CHALLENGE. The lines to extract run from the first line of the entries through the line that contains "S.camera = camo"; reproduce exactly those lines and no others.

3D scene scripts.
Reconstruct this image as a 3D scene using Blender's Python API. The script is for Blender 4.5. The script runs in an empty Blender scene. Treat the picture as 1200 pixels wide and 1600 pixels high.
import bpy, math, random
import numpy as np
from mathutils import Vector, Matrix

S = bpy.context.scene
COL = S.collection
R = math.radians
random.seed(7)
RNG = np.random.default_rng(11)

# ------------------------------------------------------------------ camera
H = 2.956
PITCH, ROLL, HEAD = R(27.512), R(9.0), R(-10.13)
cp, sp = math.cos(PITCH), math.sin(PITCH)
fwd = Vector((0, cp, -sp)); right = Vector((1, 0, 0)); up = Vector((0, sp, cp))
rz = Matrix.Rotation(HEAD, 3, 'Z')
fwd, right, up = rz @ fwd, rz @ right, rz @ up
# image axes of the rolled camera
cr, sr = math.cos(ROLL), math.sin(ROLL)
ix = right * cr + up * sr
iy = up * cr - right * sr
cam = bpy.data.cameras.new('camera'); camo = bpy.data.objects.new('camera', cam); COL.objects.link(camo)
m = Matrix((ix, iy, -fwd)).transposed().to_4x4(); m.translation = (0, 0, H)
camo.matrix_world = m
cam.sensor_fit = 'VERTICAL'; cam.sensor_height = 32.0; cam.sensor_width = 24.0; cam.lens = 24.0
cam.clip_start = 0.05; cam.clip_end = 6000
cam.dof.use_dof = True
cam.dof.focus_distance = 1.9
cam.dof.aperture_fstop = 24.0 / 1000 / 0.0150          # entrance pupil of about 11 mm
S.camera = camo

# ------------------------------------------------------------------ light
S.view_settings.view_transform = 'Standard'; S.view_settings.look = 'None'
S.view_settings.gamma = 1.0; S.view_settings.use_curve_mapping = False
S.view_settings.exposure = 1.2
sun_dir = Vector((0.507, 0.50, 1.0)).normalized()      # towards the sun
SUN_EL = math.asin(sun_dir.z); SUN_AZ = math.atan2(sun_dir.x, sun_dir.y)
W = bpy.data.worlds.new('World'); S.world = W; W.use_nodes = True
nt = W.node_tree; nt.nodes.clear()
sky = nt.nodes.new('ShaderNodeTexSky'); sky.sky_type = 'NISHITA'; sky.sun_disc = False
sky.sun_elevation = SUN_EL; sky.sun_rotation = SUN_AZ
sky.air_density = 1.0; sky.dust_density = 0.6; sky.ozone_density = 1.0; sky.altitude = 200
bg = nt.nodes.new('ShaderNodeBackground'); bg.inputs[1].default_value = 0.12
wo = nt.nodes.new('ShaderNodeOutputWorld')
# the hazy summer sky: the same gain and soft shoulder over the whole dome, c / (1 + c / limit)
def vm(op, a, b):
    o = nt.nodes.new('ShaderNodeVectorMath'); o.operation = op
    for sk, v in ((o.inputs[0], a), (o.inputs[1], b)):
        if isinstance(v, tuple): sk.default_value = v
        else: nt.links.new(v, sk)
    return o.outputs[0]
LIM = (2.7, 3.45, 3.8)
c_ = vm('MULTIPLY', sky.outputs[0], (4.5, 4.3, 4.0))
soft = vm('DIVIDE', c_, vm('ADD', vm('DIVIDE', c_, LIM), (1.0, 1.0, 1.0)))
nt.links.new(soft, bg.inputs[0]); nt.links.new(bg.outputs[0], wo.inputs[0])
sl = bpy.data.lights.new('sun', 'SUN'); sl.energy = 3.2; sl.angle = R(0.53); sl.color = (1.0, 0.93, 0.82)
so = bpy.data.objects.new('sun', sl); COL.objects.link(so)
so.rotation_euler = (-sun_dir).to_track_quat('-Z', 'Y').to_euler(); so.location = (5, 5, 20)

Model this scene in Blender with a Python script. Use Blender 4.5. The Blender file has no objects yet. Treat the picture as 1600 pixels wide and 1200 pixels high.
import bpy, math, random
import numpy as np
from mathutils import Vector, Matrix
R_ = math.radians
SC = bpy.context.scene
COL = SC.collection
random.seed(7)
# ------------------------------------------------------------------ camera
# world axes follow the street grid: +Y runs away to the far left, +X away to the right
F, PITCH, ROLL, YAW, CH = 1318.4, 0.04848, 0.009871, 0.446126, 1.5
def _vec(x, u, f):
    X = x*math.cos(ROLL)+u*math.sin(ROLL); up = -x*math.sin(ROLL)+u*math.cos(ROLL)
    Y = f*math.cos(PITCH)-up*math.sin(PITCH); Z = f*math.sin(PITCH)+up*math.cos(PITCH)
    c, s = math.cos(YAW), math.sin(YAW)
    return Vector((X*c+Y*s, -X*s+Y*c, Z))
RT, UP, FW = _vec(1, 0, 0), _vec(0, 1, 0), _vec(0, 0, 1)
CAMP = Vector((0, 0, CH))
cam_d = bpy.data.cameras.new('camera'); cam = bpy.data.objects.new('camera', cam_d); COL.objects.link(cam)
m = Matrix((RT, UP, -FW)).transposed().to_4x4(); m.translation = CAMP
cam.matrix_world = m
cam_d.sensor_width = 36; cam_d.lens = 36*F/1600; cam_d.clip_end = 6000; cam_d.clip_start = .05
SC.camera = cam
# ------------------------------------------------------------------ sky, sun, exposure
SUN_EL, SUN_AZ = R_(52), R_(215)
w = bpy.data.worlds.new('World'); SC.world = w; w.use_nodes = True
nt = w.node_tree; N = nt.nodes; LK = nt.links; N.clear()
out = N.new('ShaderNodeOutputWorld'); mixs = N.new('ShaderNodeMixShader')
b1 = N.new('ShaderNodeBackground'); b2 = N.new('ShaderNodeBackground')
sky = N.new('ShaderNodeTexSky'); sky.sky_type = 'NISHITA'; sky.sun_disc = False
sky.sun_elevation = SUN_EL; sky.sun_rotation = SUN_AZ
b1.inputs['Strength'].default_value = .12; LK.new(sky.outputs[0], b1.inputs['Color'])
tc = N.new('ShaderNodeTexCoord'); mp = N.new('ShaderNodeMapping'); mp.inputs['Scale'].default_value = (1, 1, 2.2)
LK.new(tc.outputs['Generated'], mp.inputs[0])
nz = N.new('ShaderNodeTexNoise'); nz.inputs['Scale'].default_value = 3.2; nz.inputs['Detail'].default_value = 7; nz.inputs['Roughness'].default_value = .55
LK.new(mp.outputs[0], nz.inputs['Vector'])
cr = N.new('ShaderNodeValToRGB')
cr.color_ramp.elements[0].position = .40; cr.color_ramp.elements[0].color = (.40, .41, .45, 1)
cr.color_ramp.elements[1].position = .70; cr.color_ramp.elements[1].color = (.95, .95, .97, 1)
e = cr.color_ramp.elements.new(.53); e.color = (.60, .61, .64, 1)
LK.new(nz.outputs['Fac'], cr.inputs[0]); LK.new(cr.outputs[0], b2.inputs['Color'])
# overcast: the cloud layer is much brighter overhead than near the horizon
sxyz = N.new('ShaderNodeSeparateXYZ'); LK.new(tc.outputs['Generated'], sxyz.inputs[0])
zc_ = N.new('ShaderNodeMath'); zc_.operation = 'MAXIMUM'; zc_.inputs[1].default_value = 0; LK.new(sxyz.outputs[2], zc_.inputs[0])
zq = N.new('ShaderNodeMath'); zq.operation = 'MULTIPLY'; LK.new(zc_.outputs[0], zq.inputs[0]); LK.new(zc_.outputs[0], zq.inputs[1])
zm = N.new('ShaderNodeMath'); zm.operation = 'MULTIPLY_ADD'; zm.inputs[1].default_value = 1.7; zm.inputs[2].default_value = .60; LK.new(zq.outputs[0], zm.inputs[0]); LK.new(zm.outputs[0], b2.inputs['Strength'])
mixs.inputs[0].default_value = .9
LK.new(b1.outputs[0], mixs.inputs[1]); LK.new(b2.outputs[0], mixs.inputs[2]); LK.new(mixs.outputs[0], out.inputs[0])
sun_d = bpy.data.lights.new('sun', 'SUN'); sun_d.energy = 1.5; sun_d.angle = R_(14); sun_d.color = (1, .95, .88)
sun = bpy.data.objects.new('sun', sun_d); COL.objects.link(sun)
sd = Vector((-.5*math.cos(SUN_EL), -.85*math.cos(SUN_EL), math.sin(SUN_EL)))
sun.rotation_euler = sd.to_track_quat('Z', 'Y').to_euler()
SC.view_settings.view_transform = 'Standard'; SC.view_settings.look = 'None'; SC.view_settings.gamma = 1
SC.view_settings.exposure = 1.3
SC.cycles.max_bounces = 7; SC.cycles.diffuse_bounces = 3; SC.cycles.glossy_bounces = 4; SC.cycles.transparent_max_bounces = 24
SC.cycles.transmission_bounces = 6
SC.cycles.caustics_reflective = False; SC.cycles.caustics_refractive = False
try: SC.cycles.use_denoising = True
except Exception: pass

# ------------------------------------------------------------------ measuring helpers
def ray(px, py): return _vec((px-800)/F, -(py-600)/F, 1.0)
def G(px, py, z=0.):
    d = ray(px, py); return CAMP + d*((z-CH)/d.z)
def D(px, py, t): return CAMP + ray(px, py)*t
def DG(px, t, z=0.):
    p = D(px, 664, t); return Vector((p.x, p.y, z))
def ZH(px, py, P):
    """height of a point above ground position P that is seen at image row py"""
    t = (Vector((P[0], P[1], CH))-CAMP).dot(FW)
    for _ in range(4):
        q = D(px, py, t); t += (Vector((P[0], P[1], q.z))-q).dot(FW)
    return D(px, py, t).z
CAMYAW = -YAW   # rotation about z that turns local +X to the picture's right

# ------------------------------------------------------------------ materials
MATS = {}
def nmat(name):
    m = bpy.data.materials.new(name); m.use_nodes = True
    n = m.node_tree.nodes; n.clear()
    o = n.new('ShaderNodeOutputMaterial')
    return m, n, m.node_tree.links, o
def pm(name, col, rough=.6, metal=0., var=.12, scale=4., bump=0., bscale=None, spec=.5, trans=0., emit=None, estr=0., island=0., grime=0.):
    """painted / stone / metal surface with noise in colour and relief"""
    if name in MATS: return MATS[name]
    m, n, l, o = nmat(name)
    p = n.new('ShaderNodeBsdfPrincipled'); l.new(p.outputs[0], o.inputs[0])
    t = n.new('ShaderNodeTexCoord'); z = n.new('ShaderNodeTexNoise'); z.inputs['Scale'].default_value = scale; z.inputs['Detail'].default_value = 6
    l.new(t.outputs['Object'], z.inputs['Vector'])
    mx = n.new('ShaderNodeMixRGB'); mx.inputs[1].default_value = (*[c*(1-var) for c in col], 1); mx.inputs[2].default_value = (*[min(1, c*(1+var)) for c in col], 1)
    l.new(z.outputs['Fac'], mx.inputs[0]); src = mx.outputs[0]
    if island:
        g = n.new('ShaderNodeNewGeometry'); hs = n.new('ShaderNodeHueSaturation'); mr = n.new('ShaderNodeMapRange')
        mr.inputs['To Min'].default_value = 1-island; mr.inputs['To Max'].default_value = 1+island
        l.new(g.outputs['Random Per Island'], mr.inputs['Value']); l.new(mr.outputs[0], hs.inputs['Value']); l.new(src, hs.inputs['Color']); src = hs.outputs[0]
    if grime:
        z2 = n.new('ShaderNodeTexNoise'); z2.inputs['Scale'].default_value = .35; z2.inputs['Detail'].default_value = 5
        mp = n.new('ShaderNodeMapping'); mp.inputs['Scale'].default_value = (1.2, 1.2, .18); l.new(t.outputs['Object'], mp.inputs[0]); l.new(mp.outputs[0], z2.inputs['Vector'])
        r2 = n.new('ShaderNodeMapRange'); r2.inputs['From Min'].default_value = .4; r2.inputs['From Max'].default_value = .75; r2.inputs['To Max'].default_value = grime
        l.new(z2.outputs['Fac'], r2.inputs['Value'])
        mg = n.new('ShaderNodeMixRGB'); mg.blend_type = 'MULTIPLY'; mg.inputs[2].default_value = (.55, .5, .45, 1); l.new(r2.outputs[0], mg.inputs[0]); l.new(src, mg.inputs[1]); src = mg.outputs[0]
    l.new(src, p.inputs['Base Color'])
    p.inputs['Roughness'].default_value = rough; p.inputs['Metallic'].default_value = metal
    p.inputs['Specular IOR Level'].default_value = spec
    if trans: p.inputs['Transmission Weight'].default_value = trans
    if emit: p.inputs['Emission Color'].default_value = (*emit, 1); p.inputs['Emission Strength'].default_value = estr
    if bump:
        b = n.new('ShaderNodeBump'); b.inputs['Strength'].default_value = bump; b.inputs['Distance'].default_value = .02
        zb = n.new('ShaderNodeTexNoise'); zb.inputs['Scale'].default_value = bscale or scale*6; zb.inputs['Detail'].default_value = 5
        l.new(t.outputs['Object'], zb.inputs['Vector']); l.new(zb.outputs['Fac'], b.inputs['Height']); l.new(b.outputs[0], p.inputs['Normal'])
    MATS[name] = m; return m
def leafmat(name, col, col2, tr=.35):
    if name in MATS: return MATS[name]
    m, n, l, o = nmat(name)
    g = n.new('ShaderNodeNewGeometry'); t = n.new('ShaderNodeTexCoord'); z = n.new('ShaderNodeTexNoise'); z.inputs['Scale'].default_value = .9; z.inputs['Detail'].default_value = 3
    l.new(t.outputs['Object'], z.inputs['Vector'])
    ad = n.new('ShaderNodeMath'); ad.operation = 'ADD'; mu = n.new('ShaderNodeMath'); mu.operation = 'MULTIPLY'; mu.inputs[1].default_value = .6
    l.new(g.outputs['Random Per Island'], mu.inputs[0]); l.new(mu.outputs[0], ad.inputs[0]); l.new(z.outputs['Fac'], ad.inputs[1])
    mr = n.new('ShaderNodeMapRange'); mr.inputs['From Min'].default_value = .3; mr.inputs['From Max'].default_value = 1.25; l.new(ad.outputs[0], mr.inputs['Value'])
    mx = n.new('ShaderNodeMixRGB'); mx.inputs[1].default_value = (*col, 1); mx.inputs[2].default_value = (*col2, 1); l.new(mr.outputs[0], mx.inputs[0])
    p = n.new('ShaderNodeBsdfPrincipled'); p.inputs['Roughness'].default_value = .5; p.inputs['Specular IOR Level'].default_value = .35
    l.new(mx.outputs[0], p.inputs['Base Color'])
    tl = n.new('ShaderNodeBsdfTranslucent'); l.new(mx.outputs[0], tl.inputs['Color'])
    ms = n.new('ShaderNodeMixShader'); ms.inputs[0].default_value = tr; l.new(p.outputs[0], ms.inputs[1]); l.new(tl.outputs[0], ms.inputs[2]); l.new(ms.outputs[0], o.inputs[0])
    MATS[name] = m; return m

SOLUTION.
Reconstruct this image as a 3D scene using Blender's Python API. The script is for Blender 4.5. The script runs in an empty Blender scene. Treat the picture as 1200 pixels wide and 1600 pixels high.
import bpy, math, random
import numpy as np
from mathutils import Vector, Matrix

S = bpy.context.scene
COL = S.collection
R = math.radians
random.seed(7)
RNG = np.random.default_rng(11)

# ------------------------------------------------------------------ camera
H = 2.956
PITCH, ROLL, HEAD = R(27.512), R(9.0), R(-10.13)
cp, sp = math.cos(PITCH), math.sin(PITCH)
fwd = Vector((0, cp, -sp)); right = Vector((1, 0, 0)); up = Vector((0, sp, cp))
rz = Matrix.Rotation(HEAD, 3, 'Z')
fwd, right, up = rz @ fwd, rz @ right, rz @ up
# image axes of the rolled camera
cr, sr = math.cos(ROLL), math.sin(ROLL)
ix = right * cr + up * sr
iy = up * cr - right * sr
cam = bpy.data.cameras.new('camera'); camo = bpy.data.objects.new('camera', cam); COL.objects.link(camo)
m = Matrix((ix, iy, -fwd)).transposed().to_4x4(); m.translation = (0, 0, H)
camo.matrix_world = m
cam.sensor_fit = 'VERTICAL'; cam.sensor_height = 32.0; cam.sensor_width = 24.0; cam.lens = 24.0
cam.clip_start = 0.05; cam.clip_end = 6000
cam.dof.use_dof = True
cam.dof.focus_distance = 1.9
cam.dof.aperture_fstop = 24.0 / 1000 / 0.0150          # entrance pupil of about 11 mm
S.camera = camo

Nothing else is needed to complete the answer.